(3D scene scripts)
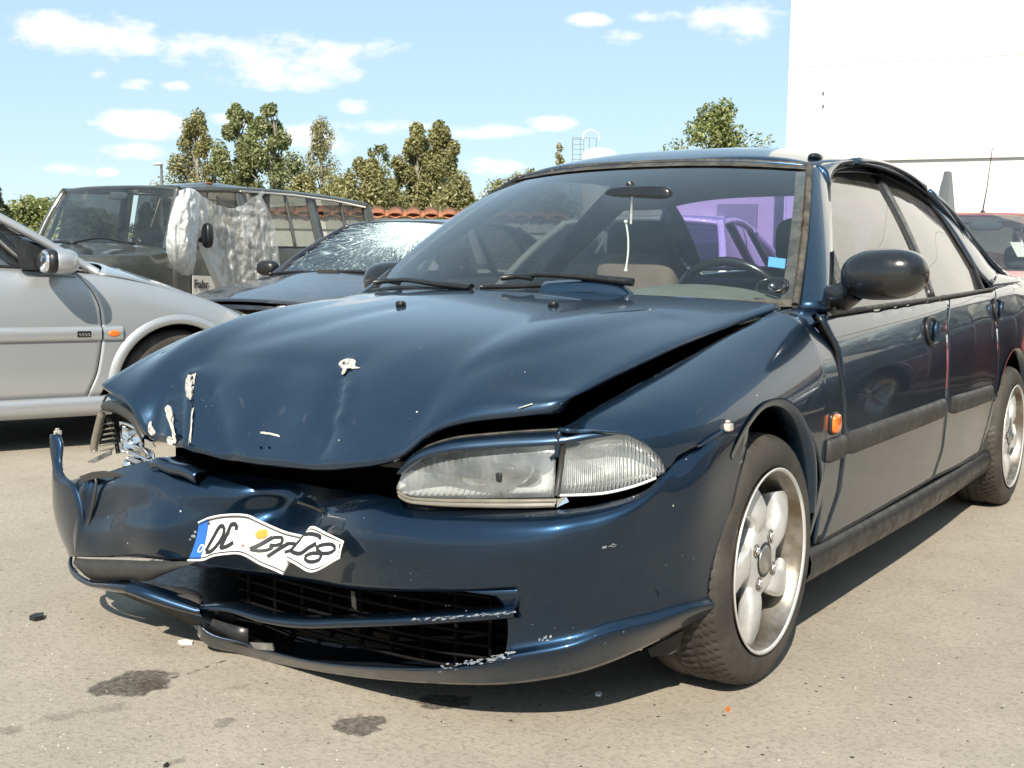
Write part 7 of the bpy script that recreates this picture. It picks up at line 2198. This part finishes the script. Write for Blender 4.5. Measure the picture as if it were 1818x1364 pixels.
# ---------------------------------------------------------------- red car at the right
rot_r = R_(24)
rp = AD(1752, 380, 8.9); rp[2] = 0
rl = loc_of(rp, (0, 1.14), rot_r)
RS_ = dict(HS); RS_['top'] = [(-.74, .70), (-.4, .79), (0, .87), (.4, .93), (.7, .95), (2.4, .97), (3.35, .97)]; RS_['ws'] = (.42, .70, .94); RS_['wst'] = (1.16, .58, 1.385); RS_['rst'] = (2.6, .56, 1.38); RS_['rs'] = (3.2, .66, 1.0); RS_['arch'] = .03
rv = build_car('red_car', 'faded red car with a roof aerial facing forward at the right edge', rl, rot_r, RS_, dict(body=M['red'], glass=M['clear'], post=M['black']))
RRT = rv['root']
for s in (1, -1):
    car_lamp(RRT, .34, .68, -.815, .57, .69, s, wrap=.13); car_mirror(RRT, s, .94, .64, 1.0, M['black'])
tube('roof_aerial', [(-.02, 1.20, 1.43), (.03, 1.33, 1.62), (.10, 1.55, 1.95)], [.006, .004, .003], M['black'], RRT)
blob('aerial_base', (-.02, 1.19, 1.425), (.018, .03, .022), M['black'], RRT, 12, 8)
loc_wiper(RRT, [(-.5, .26, .955), (-.1, .235, .985), (.25, .24, .965)])
loc_wiper(RRT, [(.2, .24, .965), (.42, .25, .985), (.6, .275, .965)])
o = mesh('screen_sticker', [(.14, .985, 1.20), (.22, .985, 1.20), (.25, .86, 1.09), (.17, .86, 1.09)], [(0, 1, 2, 3)], M['hall2'], RRT, False); mod_solid(o, .002)

# ---------------------------------------------------------------- cars outside the frame that the flank of the saloon mirrors, and one far left
def off_copy(src, loc, rz, label, body_from=None, body_to=None, group=None):
    c = copy_tree(src); c.location = loc; c.rotation_euler = (0, 0, rz); c['label'] = label
    if group: c['group'] = group
    if body_to is not None:
        st = [c]
        while st:
            o = st.pop(); st += list(o.children)
            if o.type == 'MESH' and o.data.materials and o.data.materials[0] == body_from:
                o.data = o.data.copy(); o.data.materials[0] = body_to
    return c
def beside(k, dy=0.0): 
    p = np.array(rl)+hd*2.35*k+hn*dy; return (float(p[0]), float(p[1]), 0.0)
off_copy(HR, beside(1.02, 1.4), rot_r-.02, 'dark car parked beside the red car, right of the view', group='cars parked to the right of the view')
off_copy(wv_['root'], beside(2.05, .1), rot_r+.02, 'dark red car parked in the row right of the view', M['white_p'], M['darkred'], 'cars parked to the right of the view')
off_copy(HR, beside(3.1, .5), rot_r, 'second dark car parked in the row right of the view', group='cars parked to the right of the view')
fl_ = AD(35, 470, 16); 
off_copy(wv_['root'], (float(fl_[0]), float(fl_[1]), 0), rot_o+.2, 'dark green car glimpsed behind the pillar of the silver saloon', M['white_p'], M['black_p'])
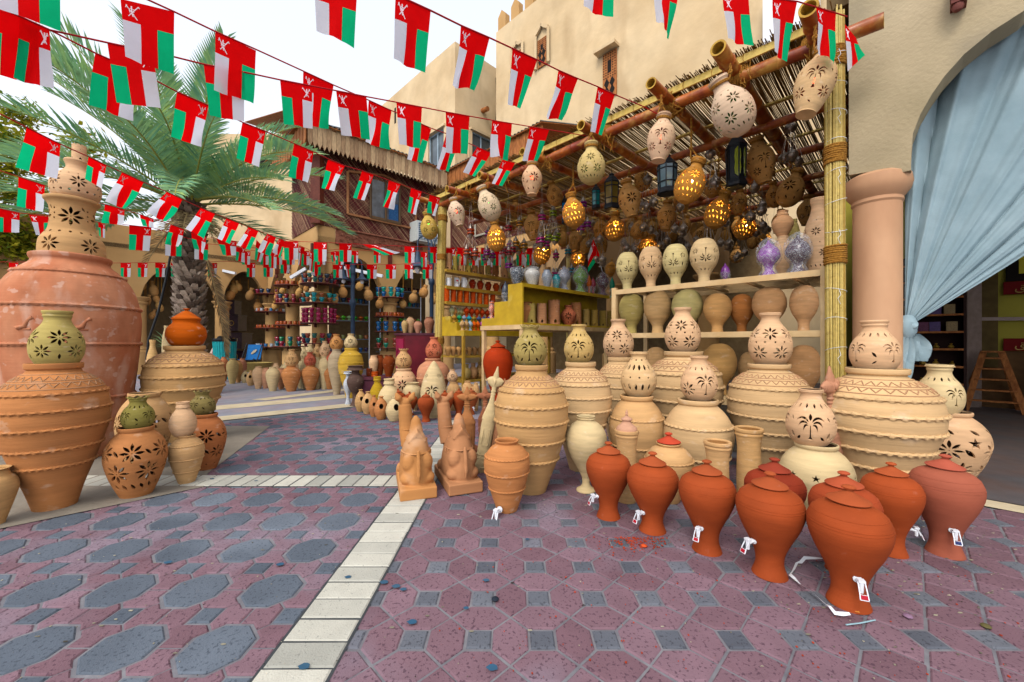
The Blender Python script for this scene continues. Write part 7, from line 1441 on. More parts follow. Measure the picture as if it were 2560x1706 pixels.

**TASK INSTRUCTIONS**
Extract all the entries word for word; omit any pictures.

**TASK OUTPUT**
Write part 7 of the bpy script that recreates this picture. It picks up at line 2198. This part finishes the script. Write for Blender 4.5. Measure the picture as if it were 1818x1364 pixels.
# ---------------------------------------------------------------- red car at the right
rot_r = R_(24)
rp = AD(1752, 380, 8.9); rp[2] = 0
rl = loc_of(rp, (0, 1.14), rot_r)
RS_ = dict(HS); RS_['top'] = [(-.74, .70), (-.4, .79), (0, .87), (.4, .93), (.7, .95), (2.4, .97), (3.35, .97)]; RS_['ws'] = (.42, .70, .94); RS_['wst'] = (1.16, .58, 1.385); RS_['rst'] = (2.6, .56, 1.38); RS_['rs'] = (3.2, .66, 1.0); RS_['arch'] = .03
rv = build_car('red_car', 'faded red car with a roof aerial facing forward at the right edge', rl, rot_r, RS_, dict(body=M['red'], glass=M['clear'], post=M['black']))
RRT = rv['root']
for s in (1, -1):
    car_lamp(RRT, .34, .68, -.815, .57, .69, s, wrap=.13); car_mirror(RRT, s, .94, .64, 1.0, M['black'])
tube('roof_aerial', [(-.02, 1.20, 1.43), (.03, 1.33, 1.62), (.10, 1.55, 1.95)], [.006, .004, .003], M['black'], RRT)
blob('aerial_base', (-.02, 1.19, 1.425), (.018, .03, .022), M['black'], RRT, 12, 8)
loc_wiper(RRT, [(-.5, .26, .955), (-.1, .235, .985), (.25, .24, .965)])
loc_wiper(RRT, [(.2, .24, .965), (.42, .25, .985), (.6, .275, .965)])
o = mesh('screen_sticker', [(.14, .985, 1.20), (.22, .985, 1.20), (.25, .86, 1.09), (.17, .86, 1.09)], [(0, 1, 2, 3)], M['hall2'], RRT, False); mod_solid(o, .002)

# ---------------------------------------------------------------- cars outside the frame that the flank of the saloon mirrors, and one far left
def off_copy(src, loc, rz, label, body_from=None, body_to=None, group=None):
    c = copy_tree(src); c.location = loc; c.rotation_euler = (0, 0, rz); c['label'] = label
    if group: c['group'] = group
    if body_to is not None:
        st = [c]
        while st:
            o = st.pop(); st += list(o.children)
            if o.type == 'MESH' and o.data.materials and o.data.materials[0] == body_from:
                o.data = o.data.copy(); o.data.materials[0] = body_to
    return c
def beside(k, dy=0.0): 
    p = np.array(rl)+hd*2.35*k+hn*dy; return (float(p[0]), float(p[1]), 0.0)
off_copy(HR, beside(1.02, 1.4), rot_r-.02, 'dark car parked beside the red car, right of the view', group='cars parked to the right of the view')
off_copy(wv_['root'], beside(2.05, .1), rot_r+.02, 'dark red car parked in the row right of the view', M['white_p'], M['darkred'], 'cars parked to the right of the view')
off_copy(HR, beside(3.1, .5), rot_r, 'second dark car parked in the row right of the view', group='cars parked to the right of the view')
fl_ = AD(35, 470, 16); 
off_copy(wv_['root'], (float(fl_[0]), float(fl_[1]), 0), rot_o+.2, 'dark green car glimpsed behind the pillar of the silver saloon', M['white_p'], M['black_p'])
The Blender Python script for this scene continues. Write part 7, from line 1441 on. More parts follow. Measure the picture as if it were 2560x1706 pixels.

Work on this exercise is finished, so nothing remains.